Yakıp yıkmadan, toplumsal mesajlara kulak verilebilir. Ancak İstanbul’u ayağa kaldıran, Türkiye’yi ayağa kaldıran, ahalinin iş yerlerini yakıp yıkan, bu adamlar hayatlarında bir tek fidan dikmişler mi, bir tek fidan sulamışlar mı, bir kere olsun su dökmüşler mi kuruyan ağaçlara..? Sormak gerek. Başka bir yerde ağaç katliamı olmuyor mu? Başka birçok değerimiz yerle yeksan olunca sesleri çıkmayanlar, nedense yeşil katliamı bahane edilerek kıyameti koparıyor, feryad-ı figan ediyorlar. Orman katliamı yapılarak, ne villalar dikiliyor, kimse oralı olmuyor bile! Yok, yok, amaç başka… Bu ağaç sevgisi değil, bu olsa olsa Vandalizm’dir. Haklı bir eylem de olsa, (Haklı tarafları muhakkak vardır) esnafın dükkânlarını, işyerlerini yakıp yıkmamaları, camlarını indirip yağmalamamaları gerekir.
Siyasilerin, aydınların, medyanın, ailelerin toplumu galeyana getirecek demeçlerden, söylemlerden kesinlikle kaçınmalılar. Demokrasi anlayışında, Sağduyulu yaklaşımlarla, sosyal yaşamda, insanların elbette hakları vardır, olacaktır. Özgürlükler kapsamında hak aramalar, etrafı yakıp yıkma, toplumu sıkıntıya sokarak galeyana getirme şeklinde taleplerde bulunulmaz.
Farklılıklarımızın zenginliklerimiz olduğu Anadolu topraklarında yaşayan her ferdin, birbirine tahammül etmesi ve hoşgörü içerisinde davranması gerekir.
Lütfen, ama lütfen hak aramalar duyarlılığıyla, yabancı, marjinal grupların ve güçlerin güdümünde hareket ederek, ağaçlar, yeşillikler bahane edilerek, toplumu infiale götürecek söz, söylem ve eylemlerinden kaçınalım. Türkiye’miz, gençlerin en çok olduğu ülkedir. Eylemler bize gösterdi ki gençlerimize sahip çıkmak zorundayız.
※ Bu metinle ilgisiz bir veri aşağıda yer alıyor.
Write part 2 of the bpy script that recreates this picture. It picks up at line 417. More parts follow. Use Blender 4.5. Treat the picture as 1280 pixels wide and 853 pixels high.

Kanı kaynayan, şekillenmeye müsait olan gençlerimize yol göstermemiz gerekiyor, yoksa fırsat kollayıp yol gösterip şekillendirenler elbette olacaktır ve asla boş durmayacaklardır. Bizim baharımız, yazımız, kışımız zaten vardır, başkasına ihtiyacımız yoktur. Dış güçlerin hevesleri kursaklarında kalacaktır.
O yüzden çok dikkatli olmalıyız. Demokratik ortamlarda hak aramak, ağaçlar üzerinden yapılmamalıdır. Toplumun sabrı test edilmemelidir. Sonuçları vahim olabilir. Hak aramanın daha başka olumlu yolları da vardır.